Tom Strode said if someone hadn't warned him that his congressional district had changed, he might not have thought anything about it when Rob Wittman's name appeared on his voting screen Tuesday.

Strode, a Spotsylvania County resident, had been seeing the incumbent's name in the 1st District elections for years.

But because Strode knew he had been redistricted into the 7th District, he was looking for the names of Rep. Eric Cantor and challenger Wayne Powell.

When he didn't see them, he spoke to one of the voting officials at his polling place inside Lee Hill Elementary Tuesday morning.

"We tried again," Strode said, but the error remained.

They then moved to another voting machine marked as being for 7th District voters and discovered the same mistake.

Ultimately, voting officials at two Spotsylvania precincts, Lee Hill and Summit, realized they had the same problem.

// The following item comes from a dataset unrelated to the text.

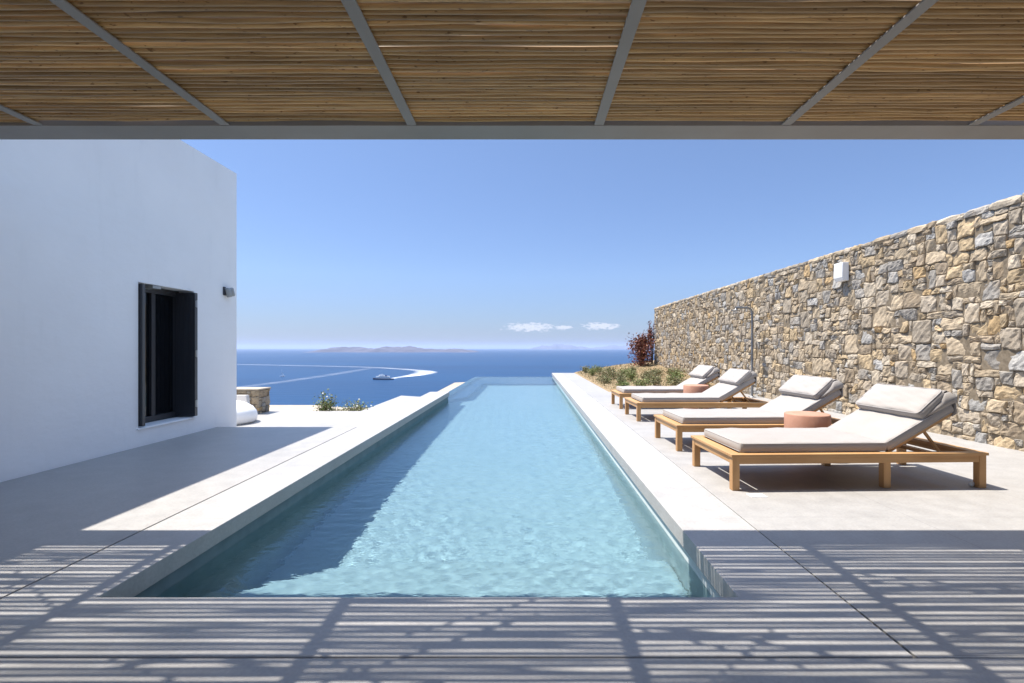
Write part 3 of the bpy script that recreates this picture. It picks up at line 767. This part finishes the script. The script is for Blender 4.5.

All voting machines at the two precincts were set up for only one congressional district. Because of redistricting, each precinct should have had machines for both the 1st and 7th District races.

The result: 48 people at Lee Hill Elementary apparently voted in the wrong congressional race and 141 people at the Summit precinct had the same problem.

Though their ballots will be counted in the presidential race, the Senate race and for the two constitutional questions, their congressional votes will be thrown out, county spokeswoman Kathy Smith said.

State Secretary of the Board of Elections Donald Palmer said Tuesday afternoon that election officials are "pretty confident" that some voters cast ballots in the wrong congressional district, but that local officials will be the ones making certain during vote canvasses. He agreed that votes in the other races will count.

The congressional candidates reached Tuesday said they had not been informed about the error by either county or state officials.

The impact of the mistakes was heightened because of where they occurred.

At the Lee Hill precinct, a majority of the voters are in the 7th District, but all machines were set for the 1st District.

The Summit precinct, at Lee Hill Community Center, has very few voters in the 7th District, but all machines were set for it.

The chief election officials at each precinct immediately admitted that the problems were the result of human error.